If Russia’s invasion of Ukraine had such far-reaching and catastrophic effects on the world . . . Americans may wonder, Why didn’t the Biden team do more to stop it? No doubt the Biden team wanted to stop it, but the Biden team kept emphasizing that the U.S. and NATO would not militarily intervene, and of course there was the president’s awful “limited incursion” gaffe. Biden spent much of his first year in office attempting to restore a “stable, predictable relationship” with Putin, dropping U.S. opposition to Nord Stream 2, and back in September 2021, Melinda Haring, the deputy director of the Atlantic Council’s Eurasia Center, wrote that the U.S. is governed by “an administration that decidedly wants to ignore Russia.”

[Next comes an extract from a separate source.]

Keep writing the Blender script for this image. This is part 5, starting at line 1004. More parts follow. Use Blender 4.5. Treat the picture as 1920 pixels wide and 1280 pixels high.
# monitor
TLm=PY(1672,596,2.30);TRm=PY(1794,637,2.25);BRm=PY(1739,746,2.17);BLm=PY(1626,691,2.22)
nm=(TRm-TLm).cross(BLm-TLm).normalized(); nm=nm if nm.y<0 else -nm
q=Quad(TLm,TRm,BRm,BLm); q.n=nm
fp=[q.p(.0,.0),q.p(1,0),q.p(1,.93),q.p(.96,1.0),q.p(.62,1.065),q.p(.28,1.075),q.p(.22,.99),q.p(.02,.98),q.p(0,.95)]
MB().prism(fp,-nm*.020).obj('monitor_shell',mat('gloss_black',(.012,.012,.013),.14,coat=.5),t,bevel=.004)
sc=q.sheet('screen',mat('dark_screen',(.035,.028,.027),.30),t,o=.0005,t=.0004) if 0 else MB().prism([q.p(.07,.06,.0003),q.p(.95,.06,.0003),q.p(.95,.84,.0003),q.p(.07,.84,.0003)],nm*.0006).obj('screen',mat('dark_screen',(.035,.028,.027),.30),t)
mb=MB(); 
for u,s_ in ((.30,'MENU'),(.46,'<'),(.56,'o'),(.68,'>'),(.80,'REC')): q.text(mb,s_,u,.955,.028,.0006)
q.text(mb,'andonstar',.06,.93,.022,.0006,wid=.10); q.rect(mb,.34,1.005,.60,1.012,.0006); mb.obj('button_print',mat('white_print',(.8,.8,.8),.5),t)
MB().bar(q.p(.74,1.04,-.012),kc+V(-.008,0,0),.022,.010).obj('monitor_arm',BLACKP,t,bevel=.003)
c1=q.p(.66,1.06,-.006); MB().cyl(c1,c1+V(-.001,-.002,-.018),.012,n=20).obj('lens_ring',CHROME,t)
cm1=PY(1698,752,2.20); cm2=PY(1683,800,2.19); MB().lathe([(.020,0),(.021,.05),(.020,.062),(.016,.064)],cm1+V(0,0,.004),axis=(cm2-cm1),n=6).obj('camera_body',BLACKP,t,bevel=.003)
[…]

No doubt, Putin looked at Biden and saw an obstacle easy to overcome. Based upon the events of the past week, you have to figure Crown Prince Mohammed bin Salman saw the same pushover.

If Russia’s invasion of Ukraine risked unleashing economic Ragnarok, maybe it was worth a larger and more elaborate effort at deterrence?

And if the Biden team contends it’s unreasonable to expect Biden to bring Putin’s days of tyranny and trying to intimidate the United States and those in Eastern Europe to an end . . . that’s exactly what Joe Biden promised he would do on the campaign trail in 2019.